Somehow, Paul, Curtis, and I wound up playing alone and started writing our own songs. We had worked up enough songs for a set and Paul scheduled us for our first gig at The Beat in Port Chester as “The Gilberts” (named after comedian Gilbrt Gottfried). The same The beat where Moby had DJed early in his career. We were practicing hard and perfecting our songs for the upcoming first performance. Somewhere around a week before the gig, my sister and curtis had a large fight which not only resulted in the end of the rented house, but the band and ultimately my friendship with Curtis. Looking back, I feel terrible for Paul. We tried to stay together for the gig and even practiced again but ultimately it was too uncomfortable. I think Paul got another bass player and drummer together to play the gig. I don’t really remember as I was distracted at the time.

Interestingly enough, The recording of the last practice survived. It had some great fights and arguments on it. A couple years ago my friend Dave (who I didn’t know in the time of The Gilberts) was looking for an argument to put in the background of one of the songs his band “Copperman” was recording. I mentioned the tape and he went with it. So, somehow without ever performing, the music, or more to the point the arguments of “The Gilberts,” lives on.

In part two I will cover everything post Gilberts to today.

(Continued in “Rock On, Part 2: The Later Years.”)

April 9th, 2009 Posted by Karl | Friends, Music, Non-Fiction | 12 comments

12 Comments

  1. wow.

    Comment by Yani365 | April 9, 2009

  2. Really. I had forgotten more than half of this.

    Comment by Yani365 | April 9, 2009

  3. I didn’t remember it until I started to put this together. And I left out that Yani would sing with Zod in the rented house. Sorry about that. See, I’m still forgetting bits.

    Comment by Karl | April 10, 2009

  4. Umm, I don’t think you ever mentioned who “The Gilberts” were… is that when you, Paul and Curtis were playing alone together, post-”Zod”?

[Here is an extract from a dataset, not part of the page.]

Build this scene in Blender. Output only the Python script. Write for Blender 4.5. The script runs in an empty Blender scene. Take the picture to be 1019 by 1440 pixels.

    More importantly, you’ve successfully managed to be in at least three bands with actual names – how’d that happen? I still have no idea. ;)

    Comment by Christine | April 10, 2009

  5. Excellent point. I’ll add that info.

    We were able to name the bands because we didn’t put so much weight on it’s importance.

    Comment by Karl | April 11, 2009

  6. Listen to the goddamn tapes! That’s why we MADE them!!

    D.

    Comment by Dave Kopperman | April 11, 2009

  7. Tapes? Who made tapes?
    Guess I’ll have to dog out my tape player.
    I think it’s under my rollerskates in the box with my floppy disks.

    Comment by Shaun | April 11, 2009

  8. Look, I read your blog! Damn, does that bring back the memories-still grinning. Sorry, I never knew we messed up your Beat gig. FYI, I still have the old Have A Nice Day tape, with some of your more…shall we say…experimental forays into music on it.

    Comment by Kia | April 17, 2009

  9. Oh, that and anything else I have will eventually wind up in future installments.

    Comment by Karl | April 17, 2009

  10. [...] (Continued from Rock On, Part1: The Early Years.) [...]

    Pingback by karl.tsakos.us/blog » Rock On, Part 2: The Later Years | April 26, 2009

  11. wow. the gilberts. if you have digitized any of that crap I would love to hear it. I also believe Mr. Kopperman has used a direct quote from one of those tapes in his comment above. The Beat show did happen with ringers on bass & drums we still called ourselves “The Gilberts.” It was all so sad.

    Comment by lumpy j onion | April 29, 2009

  12. Lumpy – Not digitized yet, but I intend to. I’ll share them with you when I get to it.

    And yes, that’s the same Kopperman of the band Copperman that used the argument. He enjoyed it enough to memorize it and quote it in front of current band mates. They don’t get it, but I do.